Most wine lists have not noticed. The opener, the pour a guest reaches for before the menu has been read, is on many lists an afterthought: a generic sparkling wine by the glass, or no dedicated thought at all, the table left to default to a branded spritz the restaurant earns little on. That is a strange place to be casual, because the aperitivo is among the highest-frequency, lowest-commitment orders a guest will make all evening. It is the first yes, the pour that sets the register for everything that follows. A program that treats it as an afterthought is surrendering the one decision almost every table will make.
Part of the opportunity comes from where younger drinkers are heading.

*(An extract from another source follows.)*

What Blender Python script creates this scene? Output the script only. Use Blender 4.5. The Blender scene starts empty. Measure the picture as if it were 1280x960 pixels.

The moderation trend is measurable, not anecdotal: Circana’s 2025 research found a large and growing share of American drinkers actively trying to drink less, with the no-alcohol category drawing tens of millions of new buyers in recent years, and the shift steepest among those in their twenties. The aperitivo, framed correctly, suits that mood better than almost anything else on the list.
Framed correctly is the operative phrase, because the honest version of the story is not that aperitivo wines are weak. Many are not. Vermouth runs 15 to 18 percent alcohol; fino and manzanilla sherry sit around 15 to 17; dry Marsala and Lillet fall in the same band. These are fortified wines, typically stronger than the Barolo that might follow at dinner, not weaker. The virtue is not the proof. It is the pour. An aperitivo is a small, deliberate measure taken slowly, an ounce or two of something layered rather than a full glass of something simple. Where genuinely lower strength is the goal, the answer is sparkling: a Franciacorta or a Cava at roughly 12 percent, dry enough to wake the palate without filling the stomach. Either way, the wine list answers the moderation question more honestly than a ready-made pour does.
And the ready-made pour is the tension worth naming. Campari now sells a ready-to-serve Aperol Spritz, premixed and bottled at 9 percent, the ritual compressed into a single SKU. It is convenient, and it is the logical endpoint of two decades spent turning a wine occasion into a branded one. The drink that began as Carpano’s glass of aromatized Moscato, sold by the pour to anyone marking the turn from work to evening, is now also a premixed bottle with a barcode. There is nothing wrong with convenience. There is something lost when the most vinous hour of the day quietly stops being about wine.
The recovery is not complicated, and it asks for no nostalgia. It asks a wine list to treat its first line the way it treats its last: as a decision. A well-chosen vermouth on ice, a chilled fino, a glass of bone-dry Franciacorta, each says something about the table before the food arrives, and each returns the aperitivo to the thing it has always been. Back in Turin, under the porticoes, no one calls it a trend. They call it the hour before dinner, and they have always poured wine into it.